» **What this task involves**: Repeat the listing in full. Nothing may be added or left out.

» **Dataset content**:

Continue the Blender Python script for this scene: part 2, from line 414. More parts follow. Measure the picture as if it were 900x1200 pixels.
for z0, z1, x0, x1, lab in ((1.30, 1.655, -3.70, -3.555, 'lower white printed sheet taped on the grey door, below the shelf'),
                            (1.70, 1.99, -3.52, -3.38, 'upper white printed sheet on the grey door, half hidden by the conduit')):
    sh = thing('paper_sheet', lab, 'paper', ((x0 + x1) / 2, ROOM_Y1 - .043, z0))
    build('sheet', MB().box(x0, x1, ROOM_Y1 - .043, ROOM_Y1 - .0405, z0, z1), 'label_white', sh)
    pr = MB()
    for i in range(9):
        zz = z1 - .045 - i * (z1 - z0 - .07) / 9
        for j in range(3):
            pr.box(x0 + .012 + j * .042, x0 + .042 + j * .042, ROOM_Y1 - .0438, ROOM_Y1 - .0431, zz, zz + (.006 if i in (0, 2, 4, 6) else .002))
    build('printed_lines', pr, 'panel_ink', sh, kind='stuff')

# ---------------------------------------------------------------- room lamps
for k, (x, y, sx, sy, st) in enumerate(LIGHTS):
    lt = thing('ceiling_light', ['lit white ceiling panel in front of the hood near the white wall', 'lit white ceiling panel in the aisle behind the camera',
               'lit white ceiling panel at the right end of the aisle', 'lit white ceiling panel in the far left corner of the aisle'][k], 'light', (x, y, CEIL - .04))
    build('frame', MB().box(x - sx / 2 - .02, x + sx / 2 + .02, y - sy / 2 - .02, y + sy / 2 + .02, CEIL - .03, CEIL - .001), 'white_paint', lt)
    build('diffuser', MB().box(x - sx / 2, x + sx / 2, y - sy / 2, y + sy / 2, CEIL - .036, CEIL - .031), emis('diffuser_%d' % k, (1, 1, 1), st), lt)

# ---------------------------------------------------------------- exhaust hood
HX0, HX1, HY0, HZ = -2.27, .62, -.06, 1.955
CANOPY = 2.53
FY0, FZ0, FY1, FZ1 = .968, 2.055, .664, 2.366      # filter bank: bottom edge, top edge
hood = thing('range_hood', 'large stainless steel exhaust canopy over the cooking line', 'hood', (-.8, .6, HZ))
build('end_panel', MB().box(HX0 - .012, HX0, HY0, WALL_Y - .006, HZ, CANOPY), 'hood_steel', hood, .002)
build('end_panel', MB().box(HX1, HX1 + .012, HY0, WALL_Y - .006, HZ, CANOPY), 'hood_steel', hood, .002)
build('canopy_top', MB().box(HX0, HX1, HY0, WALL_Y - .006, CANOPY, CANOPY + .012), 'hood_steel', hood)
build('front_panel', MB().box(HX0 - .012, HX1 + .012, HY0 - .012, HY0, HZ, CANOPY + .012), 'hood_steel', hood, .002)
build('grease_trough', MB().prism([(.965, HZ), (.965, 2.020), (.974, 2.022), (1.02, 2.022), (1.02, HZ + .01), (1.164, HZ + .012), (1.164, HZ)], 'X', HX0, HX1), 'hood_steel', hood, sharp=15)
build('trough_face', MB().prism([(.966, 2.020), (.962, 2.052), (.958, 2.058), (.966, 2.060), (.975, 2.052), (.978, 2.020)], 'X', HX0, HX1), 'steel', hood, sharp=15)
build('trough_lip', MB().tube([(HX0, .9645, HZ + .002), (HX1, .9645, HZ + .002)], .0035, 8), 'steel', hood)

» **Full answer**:
Continue the Blender Python script for this scene: part 2, from line 414. More parts follow. Measure the picture as if it were 900x1200 pixels.
for z0, z1, x0, x1, lab in ((1.30, 1.655, -3.70, -3.555, 'lower white printed sheet taped on the grey door, below the shelf'),
                            (1.70, 1.99, -3.52, -3.38, 'upper white printed sheet on the grey door, half hidden by the conduit')):
    sh = thing('paper_sheet', lab, 'paper', ((x0 + x1) / 2, ROOM_Y1 - .043, z0))
    build('sheet', MB().box(x0, x1, ROOM_Y1 - .043, ROOM_Y1 - .0405, z0, z1), 'label_white', sh)
    pr = MB()
    for i in range(9):
        zz = z1 - .045 - i * (z1 - z0 - .07) / 9
        for j in range(3):
            pr.box(x0 + .012 + j * .042, x0 + .042 + j * .042, ROOM_Y1 - .0438, ROOM_Y1 - .0431, zz, zz + (.006 if i in (0, 2, 4, 6) else .002))
    build('printed_lines', pr, 'panel_ink', sh, kind='stuff')

# ---------------------------------------------------------------- room lamps
for k, (x, y, sx, sy, st) in enumerate(LIGHTS):
    lt = thing('ceiling_light', ['lit white ceiling panel in front of the hood near the white wall', 'lit white ceiling panel in the aisle behind the camera',
               'lit white ceiling panel at the right end of the aisle', 'lit white ceiling panel in the far left corner of the aisle'][k], 'light', (x, y, CEIL - .04))
    build('frame', MB().box(x - sx / 2 - .02, x + sx / 2 + .02, y - sy / 2 - .02, y + sy / 2 + .02, CEIL - .03, CEIL - .001), 'white_paint', lt)
    build('diffuser', MB().box(x - sx / 2, x + sx / 2, y - sy / 2, y + sy / 2, CEIL - .036, CEIL - .031), emis('diffuser_%d' % k, (1, 1, 1), st), lt)

# ---------------------------------------------------------------- exhaust hood
HX0, HX1, HY0, HZ = -2.27, .62, -.06, 1.955
CANOPY = 2.53
FY0, FZ0, FY1, FZ1 = .968, 2.055, .664, 2.366      # filter bank: bottom edge, top edge
hood = thing('range_hood', 'large stainless steel exhaust canopy over the cooking line', 'hood', (-.8, .6, HZ))
build('end_panel', MB().box(HX0 - .012, HX0, HY0, WALL_Y - .006, HZ, CANOPY), 'hood_steel', hood, .002)
build('end_panel', MB().box(HX1, HX1 + .012, HY0, WALL_Y - .006, HZ, CANOPY), 'hood_steel', hood, .002)
build('canopy_top', MB().box(HX0, HX1, HY0, WALL_Y - .006, CANOPY, CANOPY + .012), 'hood_steel', hood)
build('front_panel', MB().box(HX0 - .012, HX1 + .012, HY0 - .012, HY0, HZ, CANOPY + .012), 'hood_steel', hood, .002)
build('grease_trough', MB().prism([(.965, HZ), (.965, 2.020), (.974, 2.022), (1.02, 2.022), (1.02, HZ + .01), (1.164, HZ + .012), (1.164, HZ)], 'X', HX0, HX1), 'hood_steel', hood, sharp=15)
build('trough_face', MB().prism([(.966, 2.020), (.962, 2.052), (.958, 2.058), (.966, 2.060), (.975, 2.052), (.978, 2.020)], 'X', HX0, HX1), 'steel', hood, sharp=15)
build('trough_lip', MB().tube([(HX0, .9645, HZ + .002), (HX1, .9645, HZ + .002)], .0035, 8), 'steel', hood)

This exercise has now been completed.